Exercise aim ▸ Your task is to quote, unchanged, only the lines from the one with "duct_sec(-3.2, xt1, M['foil_left'], 3, 1)['label']" through the one with "duct_sec(xt1, xt2, M['foil'], 7);", both ends included.

Material provided ▸

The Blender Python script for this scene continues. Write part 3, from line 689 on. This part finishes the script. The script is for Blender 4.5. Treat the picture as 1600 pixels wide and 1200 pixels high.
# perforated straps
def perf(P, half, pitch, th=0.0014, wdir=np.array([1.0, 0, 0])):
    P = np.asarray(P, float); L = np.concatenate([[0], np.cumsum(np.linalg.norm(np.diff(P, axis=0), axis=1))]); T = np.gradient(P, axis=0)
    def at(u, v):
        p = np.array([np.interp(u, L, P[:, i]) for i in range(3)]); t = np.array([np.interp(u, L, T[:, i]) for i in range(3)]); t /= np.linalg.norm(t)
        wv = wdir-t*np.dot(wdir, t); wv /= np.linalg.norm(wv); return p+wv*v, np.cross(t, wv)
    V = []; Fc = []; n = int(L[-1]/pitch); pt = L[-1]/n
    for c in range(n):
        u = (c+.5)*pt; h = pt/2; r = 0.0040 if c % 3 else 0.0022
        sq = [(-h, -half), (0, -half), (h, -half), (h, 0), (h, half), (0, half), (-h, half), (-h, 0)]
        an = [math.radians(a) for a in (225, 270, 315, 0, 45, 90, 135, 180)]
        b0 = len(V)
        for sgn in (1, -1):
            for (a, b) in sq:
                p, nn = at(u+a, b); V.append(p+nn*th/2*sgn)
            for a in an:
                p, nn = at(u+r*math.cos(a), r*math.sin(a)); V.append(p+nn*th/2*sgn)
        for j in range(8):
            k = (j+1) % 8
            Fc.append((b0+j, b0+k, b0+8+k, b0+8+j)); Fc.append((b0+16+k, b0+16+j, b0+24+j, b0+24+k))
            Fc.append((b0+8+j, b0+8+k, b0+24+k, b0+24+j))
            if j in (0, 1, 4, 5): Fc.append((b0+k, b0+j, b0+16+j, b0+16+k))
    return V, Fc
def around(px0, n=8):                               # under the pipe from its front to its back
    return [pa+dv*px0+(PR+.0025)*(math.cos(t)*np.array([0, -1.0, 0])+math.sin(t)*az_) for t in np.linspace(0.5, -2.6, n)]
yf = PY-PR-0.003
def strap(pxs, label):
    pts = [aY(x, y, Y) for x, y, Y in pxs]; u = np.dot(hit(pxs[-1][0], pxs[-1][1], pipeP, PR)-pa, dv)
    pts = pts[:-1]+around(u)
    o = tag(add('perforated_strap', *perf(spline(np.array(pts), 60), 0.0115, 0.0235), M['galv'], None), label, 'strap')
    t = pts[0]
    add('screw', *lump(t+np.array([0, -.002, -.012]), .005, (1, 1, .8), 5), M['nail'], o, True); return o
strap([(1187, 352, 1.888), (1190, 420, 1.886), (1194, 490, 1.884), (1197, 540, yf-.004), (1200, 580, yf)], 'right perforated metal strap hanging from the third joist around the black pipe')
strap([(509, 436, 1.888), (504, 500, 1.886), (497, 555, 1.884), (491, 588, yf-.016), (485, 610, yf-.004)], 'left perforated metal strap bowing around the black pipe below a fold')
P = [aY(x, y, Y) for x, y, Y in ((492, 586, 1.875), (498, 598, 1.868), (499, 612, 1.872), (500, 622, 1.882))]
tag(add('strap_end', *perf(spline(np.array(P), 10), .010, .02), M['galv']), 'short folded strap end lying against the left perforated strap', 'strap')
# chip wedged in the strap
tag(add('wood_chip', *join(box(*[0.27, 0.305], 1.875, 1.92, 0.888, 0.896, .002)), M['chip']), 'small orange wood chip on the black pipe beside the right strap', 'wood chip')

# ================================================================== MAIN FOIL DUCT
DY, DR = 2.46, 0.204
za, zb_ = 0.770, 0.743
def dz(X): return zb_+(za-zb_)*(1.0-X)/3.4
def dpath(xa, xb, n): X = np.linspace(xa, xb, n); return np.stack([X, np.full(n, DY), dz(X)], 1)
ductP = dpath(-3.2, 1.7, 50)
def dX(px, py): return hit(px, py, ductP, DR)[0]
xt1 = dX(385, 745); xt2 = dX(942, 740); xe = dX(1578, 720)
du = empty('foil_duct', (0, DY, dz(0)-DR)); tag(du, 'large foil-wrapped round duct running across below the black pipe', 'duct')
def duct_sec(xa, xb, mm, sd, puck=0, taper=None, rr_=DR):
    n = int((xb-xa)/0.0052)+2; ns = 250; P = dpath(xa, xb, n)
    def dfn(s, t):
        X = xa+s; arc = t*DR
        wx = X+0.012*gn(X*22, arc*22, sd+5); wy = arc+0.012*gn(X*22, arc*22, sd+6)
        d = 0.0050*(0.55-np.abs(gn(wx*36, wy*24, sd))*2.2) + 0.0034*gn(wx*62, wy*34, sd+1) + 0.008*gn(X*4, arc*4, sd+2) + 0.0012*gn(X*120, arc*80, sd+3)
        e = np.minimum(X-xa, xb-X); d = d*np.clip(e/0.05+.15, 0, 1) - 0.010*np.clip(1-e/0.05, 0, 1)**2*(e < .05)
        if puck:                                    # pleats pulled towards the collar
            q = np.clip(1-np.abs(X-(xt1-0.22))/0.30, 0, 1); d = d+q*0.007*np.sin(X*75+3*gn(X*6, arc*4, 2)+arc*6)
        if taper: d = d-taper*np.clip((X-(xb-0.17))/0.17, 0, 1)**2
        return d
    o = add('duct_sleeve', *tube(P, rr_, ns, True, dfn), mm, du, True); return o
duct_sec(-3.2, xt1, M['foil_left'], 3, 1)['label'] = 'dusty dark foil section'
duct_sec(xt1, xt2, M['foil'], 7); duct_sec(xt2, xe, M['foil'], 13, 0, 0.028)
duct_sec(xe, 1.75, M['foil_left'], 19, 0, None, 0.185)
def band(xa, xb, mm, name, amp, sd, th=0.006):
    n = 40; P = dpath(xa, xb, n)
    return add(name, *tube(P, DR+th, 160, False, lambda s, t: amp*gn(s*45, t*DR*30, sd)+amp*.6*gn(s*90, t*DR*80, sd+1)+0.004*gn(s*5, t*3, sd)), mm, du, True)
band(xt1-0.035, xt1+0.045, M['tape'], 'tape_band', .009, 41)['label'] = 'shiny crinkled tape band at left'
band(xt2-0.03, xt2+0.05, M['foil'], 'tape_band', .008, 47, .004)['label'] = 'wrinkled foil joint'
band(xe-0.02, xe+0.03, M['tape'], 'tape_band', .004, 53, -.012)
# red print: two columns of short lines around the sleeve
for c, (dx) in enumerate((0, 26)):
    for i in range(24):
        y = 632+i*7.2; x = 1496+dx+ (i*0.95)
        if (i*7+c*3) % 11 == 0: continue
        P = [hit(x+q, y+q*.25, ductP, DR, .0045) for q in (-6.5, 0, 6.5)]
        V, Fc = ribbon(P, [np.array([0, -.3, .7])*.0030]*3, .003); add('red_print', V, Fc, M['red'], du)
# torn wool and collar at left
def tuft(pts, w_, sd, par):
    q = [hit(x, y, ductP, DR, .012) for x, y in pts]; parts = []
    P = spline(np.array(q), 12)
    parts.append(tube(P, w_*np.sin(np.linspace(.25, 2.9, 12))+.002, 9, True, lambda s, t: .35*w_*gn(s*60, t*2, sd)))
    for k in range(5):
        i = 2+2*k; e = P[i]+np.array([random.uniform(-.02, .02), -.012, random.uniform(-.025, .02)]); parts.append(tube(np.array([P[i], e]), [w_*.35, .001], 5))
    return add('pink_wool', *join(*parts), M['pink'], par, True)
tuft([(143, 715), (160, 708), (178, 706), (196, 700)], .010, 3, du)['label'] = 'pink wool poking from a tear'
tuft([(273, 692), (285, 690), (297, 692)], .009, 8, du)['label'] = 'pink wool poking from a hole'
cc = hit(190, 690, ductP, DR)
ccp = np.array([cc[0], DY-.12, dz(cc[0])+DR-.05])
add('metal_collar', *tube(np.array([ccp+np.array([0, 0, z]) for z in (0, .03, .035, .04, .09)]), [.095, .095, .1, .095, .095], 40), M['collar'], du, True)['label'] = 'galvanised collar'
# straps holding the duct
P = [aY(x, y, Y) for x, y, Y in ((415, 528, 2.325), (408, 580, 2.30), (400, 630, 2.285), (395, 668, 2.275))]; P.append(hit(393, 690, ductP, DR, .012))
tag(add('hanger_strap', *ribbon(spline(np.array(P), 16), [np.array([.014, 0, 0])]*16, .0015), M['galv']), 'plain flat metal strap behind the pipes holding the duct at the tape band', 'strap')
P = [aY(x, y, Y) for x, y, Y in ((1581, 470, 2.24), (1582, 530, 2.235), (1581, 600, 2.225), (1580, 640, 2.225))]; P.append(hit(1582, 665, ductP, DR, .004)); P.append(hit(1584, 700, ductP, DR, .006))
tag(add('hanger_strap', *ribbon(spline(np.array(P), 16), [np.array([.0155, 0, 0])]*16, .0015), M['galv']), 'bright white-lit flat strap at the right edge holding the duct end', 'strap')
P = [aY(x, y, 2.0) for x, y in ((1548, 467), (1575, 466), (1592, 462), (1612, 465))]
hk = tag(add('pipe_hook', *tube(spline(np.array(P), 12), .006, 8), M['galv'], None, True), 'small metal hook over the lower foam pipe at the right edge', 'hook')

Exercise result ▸
duct_sec(-3.2, xt1, M['foil_left'], 3, 1)['label'] = 'dusty dark foil section'
duct_sec(xt1, xt2, M['foil'], 7); duct_sec(xt2, xe, M['foil'], 13, 0, 0.028)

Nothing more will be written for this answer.